Our findings indicate that the SMO-ANN model achieves exceptional performance, with the Luflow binary dataset achieving an accuracy of 100%, and the NSL-KDD multiclass dataset reaching 99% accuracy. These results underscore the model's potential in handling diverse and complex IDS scenarios effectively.

Despite the promising outcomes, the application of the SMO-ANN model across various intrusion detection scenarios highlights the need for continuous enhancements to address the nuances of real-world data dynamics. Future research will focus on several key areas to further refine and validate the model’s capabilities:

• Addressing Class Imbalance: One significant challenge in IDS is the class imbalance prevalent in real-world datasets, where rare attack types are underrepresented. Future iterations of the model will explore advanced sampling techniques such as Synthetic Minority Over-sampling Technique (SMOTE) and adaptive resampling to ensure that the model can effectively learn from underrepresented classes without overfitting³³.
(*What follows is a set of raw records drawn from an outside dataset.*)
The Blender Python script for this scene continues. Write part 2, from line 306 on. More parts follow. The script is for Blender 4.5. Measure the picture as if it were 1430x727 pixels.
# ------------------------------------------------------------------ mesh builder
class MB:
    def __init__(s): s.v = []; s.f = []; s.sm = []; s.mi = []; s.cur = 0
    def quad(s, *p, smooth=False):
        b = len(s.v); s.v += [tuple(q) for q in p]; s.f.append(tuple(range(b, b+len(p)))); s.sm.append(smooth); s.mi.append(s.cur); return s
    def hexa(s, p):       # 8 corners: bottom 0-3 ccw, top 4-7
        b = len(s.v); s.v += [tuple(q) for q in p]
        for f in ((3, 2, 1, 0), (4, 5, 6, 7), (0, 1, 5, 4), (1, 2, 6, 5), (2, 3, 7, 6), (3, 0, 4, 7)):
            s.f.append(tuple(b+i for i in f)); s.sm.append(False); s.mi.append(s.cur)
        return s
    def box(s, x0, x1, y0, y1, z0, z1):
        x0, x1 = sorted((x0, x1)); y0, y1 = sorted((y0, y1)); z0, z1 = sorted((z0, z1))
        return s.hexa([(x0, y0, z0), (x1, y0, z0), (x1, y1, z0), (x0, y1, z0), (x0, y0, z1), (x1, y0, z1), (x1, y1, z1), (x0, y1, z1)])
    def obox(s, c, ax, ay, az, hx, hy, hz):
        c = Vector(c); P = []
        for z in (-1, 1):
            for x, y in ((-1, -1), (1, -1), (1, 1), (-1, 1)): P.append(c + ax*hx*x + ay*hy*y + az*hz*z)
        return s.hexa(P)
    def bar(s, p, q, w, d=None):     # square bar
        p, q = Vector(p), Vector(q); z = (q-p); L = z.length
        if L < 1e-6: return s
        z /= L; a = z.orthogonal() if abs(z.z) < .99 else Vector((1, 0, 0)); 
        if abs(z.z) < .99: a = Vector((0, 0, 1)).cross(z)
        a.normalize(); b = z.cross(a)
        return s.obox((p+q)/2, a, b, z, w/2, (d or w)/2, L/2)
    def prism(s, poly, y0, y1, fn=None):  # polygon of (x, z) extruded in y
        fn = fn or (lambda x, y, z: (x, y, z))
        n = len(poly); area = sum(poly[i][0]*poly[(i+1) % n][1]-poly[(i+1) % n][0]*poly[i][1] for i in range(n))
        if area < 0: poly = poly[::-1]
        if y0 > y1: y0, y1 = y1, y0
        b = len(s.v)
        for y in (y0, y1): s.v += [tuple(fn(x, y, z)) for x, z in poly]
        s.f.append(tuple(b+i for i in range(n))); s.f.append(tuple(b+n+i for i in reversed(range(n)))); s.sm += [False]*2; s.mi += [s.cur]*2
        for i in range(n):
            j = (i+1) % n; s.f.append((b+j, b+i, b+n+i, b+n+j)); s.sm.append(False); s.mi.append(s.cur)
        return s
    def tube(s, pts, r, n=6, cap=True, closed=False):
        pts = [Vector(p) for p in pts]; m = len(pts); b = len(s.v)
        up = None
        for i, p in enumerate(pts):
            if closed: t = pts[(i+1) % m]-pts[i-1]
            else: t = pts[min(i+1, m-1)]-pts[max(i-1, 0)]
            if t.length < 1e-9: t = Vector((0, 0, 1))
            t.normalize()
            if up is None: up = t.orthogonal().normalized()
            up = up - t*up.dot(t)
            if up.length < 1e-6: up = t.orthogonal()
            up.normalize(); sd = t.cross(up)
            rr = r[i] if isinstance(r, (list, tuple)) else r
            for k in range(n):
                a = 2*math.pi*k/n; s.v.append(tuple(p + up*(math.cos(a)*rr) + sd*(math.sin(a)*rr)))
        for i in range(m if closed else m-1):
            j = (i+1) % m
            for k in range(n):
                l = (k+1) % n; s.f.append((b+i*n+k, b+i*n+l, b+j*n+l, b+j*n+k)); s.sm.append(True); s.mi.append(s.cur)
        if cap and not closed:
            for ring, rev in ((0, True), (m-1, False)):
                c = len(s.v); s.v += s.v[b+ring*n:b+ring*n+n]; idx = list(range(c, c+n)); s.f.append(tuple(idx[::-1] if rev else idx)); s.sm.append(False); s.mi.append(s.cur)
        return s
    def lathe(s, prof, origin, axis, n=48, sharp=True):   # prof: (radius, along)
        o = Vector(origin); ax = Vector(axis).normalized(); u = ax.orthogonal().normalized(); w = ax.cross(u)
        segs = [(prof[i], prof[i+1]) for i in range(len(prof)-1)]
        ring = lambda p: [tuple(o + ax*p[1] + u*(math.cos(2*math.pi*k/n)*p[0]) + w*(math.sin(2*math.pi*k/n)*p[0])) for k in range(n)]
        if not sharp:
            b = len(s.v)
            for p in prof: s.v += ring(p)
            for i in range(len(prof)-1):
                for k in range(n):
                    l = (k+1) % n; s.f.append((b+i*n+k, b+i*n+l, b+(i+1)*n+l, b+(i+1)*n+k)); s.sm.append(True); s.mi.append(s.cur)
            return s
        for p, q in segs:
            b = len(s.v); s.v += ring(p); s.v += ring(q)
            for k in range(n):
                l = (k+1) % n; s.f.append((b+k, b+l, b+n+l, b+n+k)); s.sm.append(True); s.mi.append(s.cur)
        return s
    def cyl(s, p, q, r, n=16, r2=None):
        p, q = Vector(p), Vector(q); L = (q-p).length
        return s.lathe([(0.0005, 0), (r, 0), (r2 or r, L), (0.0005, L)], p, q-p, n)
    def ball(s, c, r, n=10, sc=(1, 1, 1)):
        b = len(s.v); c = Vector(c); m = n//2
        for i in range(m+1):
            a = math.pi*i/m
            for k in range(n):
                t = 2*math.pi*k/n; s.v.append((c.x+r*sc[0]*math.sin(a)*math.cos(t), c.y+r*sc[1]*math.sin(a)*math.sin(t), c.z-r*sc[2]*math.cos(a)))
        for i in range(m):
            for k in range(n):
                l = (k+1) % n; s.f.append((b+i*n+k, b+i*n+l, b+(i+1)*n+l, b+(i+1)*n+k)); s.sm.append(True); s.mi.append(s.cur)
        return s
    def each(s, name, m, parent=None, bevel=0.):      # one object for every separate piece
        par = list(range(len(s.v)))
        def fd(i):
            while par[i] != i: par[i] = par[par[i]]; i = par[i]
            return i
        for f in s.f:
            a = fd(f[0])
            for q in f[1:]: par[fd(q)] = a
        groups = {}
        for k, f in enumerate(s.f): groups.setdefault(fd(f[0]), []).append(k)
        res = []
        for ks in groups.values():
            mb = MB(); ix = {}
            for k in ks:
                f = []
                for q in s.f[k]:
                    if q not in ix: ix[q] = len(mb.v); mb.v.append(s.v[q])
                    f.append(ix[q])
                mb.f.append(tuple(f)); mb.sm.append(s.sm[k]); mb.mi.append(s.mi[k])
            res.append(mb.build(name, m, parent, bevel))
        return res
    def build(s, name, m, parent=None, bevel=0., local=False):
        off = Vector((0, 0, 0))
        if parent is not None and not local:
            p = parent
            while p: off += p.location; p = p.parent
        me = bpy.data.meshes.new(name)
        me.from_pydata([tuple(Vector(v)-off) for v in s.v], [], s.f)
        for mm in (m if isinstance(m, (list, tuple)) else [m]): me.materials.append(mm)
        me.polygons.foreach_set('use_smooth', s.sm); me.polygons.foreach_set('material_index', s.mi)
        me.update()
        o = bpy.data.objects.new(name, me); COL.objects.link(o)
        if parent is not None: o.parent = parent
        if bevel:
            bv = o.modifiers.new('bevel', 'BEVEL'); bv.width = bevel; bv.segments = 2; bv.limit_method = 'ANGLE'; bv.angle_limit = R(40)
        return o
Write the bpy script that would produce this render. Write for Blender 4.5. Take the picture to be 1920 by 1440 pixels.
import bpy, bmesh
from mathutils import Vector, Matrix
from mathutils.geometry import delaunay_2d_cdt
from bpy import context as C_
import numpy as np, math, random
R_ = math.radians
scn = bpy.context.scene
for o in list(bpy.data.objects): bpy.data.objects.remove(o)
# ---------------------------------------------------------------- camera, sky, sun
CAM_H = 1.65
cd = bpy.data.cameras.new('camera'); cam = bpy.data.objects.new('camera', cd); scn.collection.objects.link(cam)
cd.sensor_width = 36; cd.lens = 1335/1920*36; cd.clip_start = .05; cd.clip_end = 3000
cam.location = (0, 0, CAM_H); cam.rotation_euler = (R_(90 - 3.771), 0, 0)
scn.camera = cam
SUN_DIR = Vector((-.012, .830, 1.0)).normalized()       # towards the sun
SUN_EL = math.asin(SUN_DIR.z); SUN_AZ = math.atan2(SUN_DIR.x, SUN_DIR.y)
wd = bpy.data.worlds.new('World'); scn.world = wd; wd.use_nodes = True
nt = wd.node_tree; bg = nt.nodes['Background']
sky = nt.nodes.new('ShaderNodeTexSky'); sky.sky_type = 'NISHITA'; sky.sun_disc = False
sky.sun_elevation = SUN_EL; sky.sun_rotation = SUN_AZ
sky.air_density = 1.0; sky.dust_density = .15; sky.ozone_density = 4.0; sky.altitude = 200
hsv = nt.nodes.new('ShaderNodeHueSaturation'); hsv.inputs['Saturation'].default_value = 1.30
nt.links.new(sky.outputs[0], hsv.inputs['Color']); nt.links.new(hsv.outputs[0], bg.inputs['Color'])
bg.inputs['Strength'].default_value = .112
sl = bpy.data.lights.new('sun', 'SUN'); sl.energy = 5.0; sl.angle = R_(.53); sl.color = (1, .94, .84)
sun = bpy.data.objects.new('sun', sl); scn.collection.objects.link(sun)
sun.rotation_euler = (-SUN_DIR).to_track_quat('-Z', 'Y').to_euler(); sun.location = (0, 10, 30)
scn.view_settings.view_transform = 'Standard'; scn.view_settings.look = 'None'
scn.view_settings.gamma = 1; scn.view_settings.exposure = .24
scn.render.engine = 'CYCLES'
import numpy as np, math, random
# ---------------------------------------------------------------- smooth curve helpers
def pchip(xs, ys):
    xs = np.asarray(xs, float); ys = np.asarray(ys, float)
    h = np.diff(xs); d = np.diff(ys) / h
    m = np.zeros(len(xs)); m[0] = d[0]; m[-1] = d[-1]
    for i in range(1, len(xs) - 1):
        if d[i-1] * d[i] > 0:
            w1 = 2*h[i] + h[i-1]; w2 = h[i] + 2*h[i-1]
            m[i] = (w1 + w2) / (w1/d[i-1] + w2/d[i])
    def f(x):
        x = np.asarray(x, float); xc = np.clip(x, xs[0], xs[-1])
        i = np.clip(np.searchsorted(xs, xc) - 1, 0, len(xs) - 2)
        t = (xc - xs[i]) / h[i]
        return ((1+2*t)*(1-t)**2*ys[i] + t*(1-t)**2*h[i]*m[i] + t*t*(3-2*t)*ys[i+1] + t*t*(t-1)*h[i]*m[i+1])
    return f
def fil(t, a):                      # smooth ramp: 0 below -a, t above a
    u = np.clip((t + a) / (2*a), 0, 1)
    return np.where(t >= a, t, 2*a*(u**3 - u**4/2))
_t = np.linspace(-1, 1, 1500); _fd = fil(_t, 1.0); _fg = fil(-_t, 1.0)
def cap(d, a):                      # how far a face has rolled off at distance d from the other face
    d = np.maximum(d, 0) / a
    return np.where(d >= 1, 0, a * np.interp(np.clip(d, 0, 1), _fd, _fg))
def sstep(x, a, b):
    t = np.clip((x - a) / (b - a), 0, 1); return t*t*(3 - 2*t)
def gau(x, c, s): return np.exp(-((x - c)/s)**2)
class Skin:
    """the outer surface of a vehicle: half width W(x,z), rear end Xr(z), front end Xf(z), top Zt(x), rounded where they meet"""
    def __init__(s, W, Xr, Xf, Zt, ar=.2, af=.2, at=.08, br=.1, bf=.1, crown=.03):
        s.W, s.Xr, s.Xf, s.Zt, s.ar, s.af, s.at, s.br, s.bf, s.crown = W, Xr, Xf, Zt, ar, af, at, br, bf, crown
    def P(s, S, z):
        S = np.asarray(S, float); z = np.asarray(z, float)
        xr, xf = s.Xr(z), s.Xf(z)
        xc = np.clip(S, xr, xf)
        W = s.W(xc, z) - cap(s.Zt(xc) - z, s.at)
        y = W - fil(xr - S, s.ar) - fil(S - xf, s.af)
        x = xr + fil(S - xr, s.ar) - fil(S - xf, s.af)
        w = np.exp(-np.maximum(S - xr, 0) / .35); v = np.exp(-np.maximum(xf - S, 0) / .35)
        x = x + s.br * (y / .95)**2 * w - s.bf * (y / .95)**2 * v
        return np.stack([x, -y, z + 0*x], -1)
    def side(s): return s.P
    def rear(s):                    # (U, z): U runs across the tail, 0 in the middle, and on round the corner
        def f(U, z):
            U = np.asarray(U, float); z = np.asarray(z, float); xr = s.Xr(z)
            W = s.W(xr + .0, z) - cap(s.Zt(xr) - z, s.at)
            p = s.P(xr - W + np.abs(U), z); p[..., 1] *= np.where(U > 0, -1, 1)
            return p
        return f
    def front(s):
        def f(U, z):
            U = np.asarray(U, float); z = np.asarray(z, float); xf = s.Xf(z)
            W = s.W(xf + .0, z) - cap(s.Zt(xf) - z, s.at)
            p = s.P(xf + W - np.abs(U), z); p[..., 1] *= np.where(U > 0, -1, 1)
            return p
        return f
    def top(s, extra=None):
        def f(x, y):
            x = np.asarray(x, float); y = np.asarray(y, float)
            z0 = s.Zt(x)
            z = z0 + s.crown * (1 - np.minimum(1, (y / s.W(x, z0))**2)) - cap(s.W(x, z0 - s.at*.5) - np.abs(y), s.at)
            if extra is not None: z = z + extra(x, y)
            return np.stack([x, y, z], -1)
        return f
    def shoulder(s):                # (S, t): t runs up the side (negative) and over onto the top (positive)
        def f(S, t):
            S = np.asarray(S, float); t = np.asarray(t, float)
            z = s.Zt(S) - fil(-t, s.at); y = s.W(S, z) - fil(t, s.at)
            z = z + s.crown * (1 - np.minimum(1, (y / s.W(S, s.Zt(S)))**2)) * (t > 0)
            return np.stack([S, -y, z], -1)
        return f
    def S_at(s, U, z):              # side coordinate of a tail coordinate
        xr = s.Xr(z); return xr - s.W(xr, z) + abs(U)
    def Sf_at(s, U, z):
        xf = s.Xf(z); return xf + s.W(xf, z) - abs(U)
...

• Enhancing Privacy Measures: As privacy concerns become more prominent, particularly with the increasing integration of IDS in sensitive sectors, incorporating privacy-preserving techniques into the SMO-ANN model will be essential. Approaches such as differential privacy and federated learning will be investigated to allow the model to benefit from decentralized data sources while safeguarding user privacy³⁴.

• Hybrid Deep Learning Models: Exploring hybrid models that combine SMO-ANN with other deep learning architectures could potentially unlock new levels of detection capabilities and efficiencies, tailored to specific types of cyber threats and intrusion scenarios.

By expanding the scope of the SMO-ANN model to incorporate these enhancements, we aim to develop a more adaptive, efficient, and privacy-conscious intrusion detection system. The anticipated advancements will not only improve the model’s accuracy and applicability but also contribute to the broader field of cybersecurity, ensuring robust defences against the cyber threats of tomorrow.